Hollar sells items cheaper than $10 and applies the same business model as traditional brick-and-mortar dollar stores, rapidly sourcing an ever-changing array of items, from stuffed unicorns to mason jars to baby booties. A third of the company’s business comes from the toy section, and the average customer is a millennial-aged mom living in middle America. However, twentysomethings and thirtysomethings furnishing their first home may make up a substantial chunk as well, seeing as 15 to 20 percent of Hollar’s business comes from home goods sales. The discounts are steep: An Essie nail polish that sells for $9 on Amazon.com Inc. costs $3 on Hollar. A hairbrush that retails for $7 at Wal-Mart Stores Inc. is less than half the price on Hollar.

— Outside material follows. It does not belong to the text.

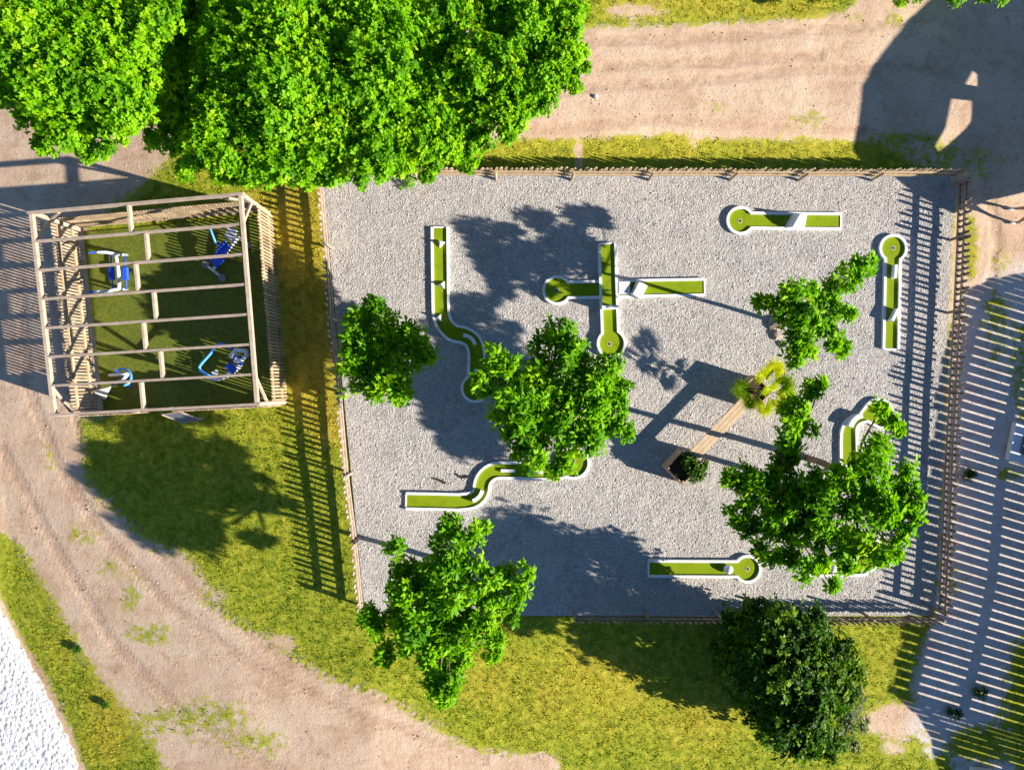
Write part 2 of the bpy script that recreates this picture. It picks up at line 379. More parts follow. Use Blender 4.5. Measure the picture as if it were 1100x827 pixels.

To grab the millennial dollar, Hollar has made an effort to differentiate itself from other low-cost shopping competitors by eschewing Dollar Tree’s bulk orders and Amazon-style add-on pricing. Instead, it offers free shipping for $25 carts. (Dollar Tree, which declined to specify how many millennial shoppers it has, said in a statement that it serves a “broad age range of customers, including millennials, that love the fact that every item in the Dollar Tree store is priced at one dollar.”)

“It’s a new space for the dollar item,” Hollar director of merchandising Michelle Andino, 32, said. “It was a new concept where I don’t have to shove my kids in the car and lug them to the dollar store. I could have it delivered to my door—and I don’t have to buy in bulk.”

The most notable difference is Hollar’s dedication to mimicking a high-end shopping experience, further removing the customer from the dusty, fluorescent-lit aisles of the real thing. While Dollar General’s website leads with a banner about “hot deals” and digital coupons, Hollar posts bestsellers in a colourful layout and doesn’t use the phrase “dollar store.” An account is necessary to browse the site, likening it more to Gilt Groupe Inc. and RueLala - websites that offer limited-time discounts on certain items.

Hollar, which is, after all, a one-year-old startup, has yet to turn a profit. Despite millennial enthusiasm about dollar shopping, dollar store earnings suffered last quarter. Dollar General missed second-quarter estimates and Dollar Tree reduced sales expectations, both in part because of limitations on food-stamp enrollment.

But Wall Street remains optimistic about the future of this segment. “The dollar stores business has been increasingly getting healthier and better,” said NPD chief retail analyst Marshal Cohen. “Expanding their products to be beyond the dollar certainly helps.” He added that the millennial focus on spending on experiences rather than possessions also helps drive dollar store spending. (There’s also the matter of the crippling debt millennials face.)

Regardless of what the dollar industry cooks up next, millennials will likely be willing to try it—and tell one another about it. And what about that vague self-consciousness that comes with buying a cheesy dollar-store tchotchke? “You’ll see people that are really owning things that used to be kind of embarrassing; you’ll see people wearing it like a badge of honour in my generation,” explained Ellefson. “I think that’s kind of cool. Millennials are not interested in being shamed about things.”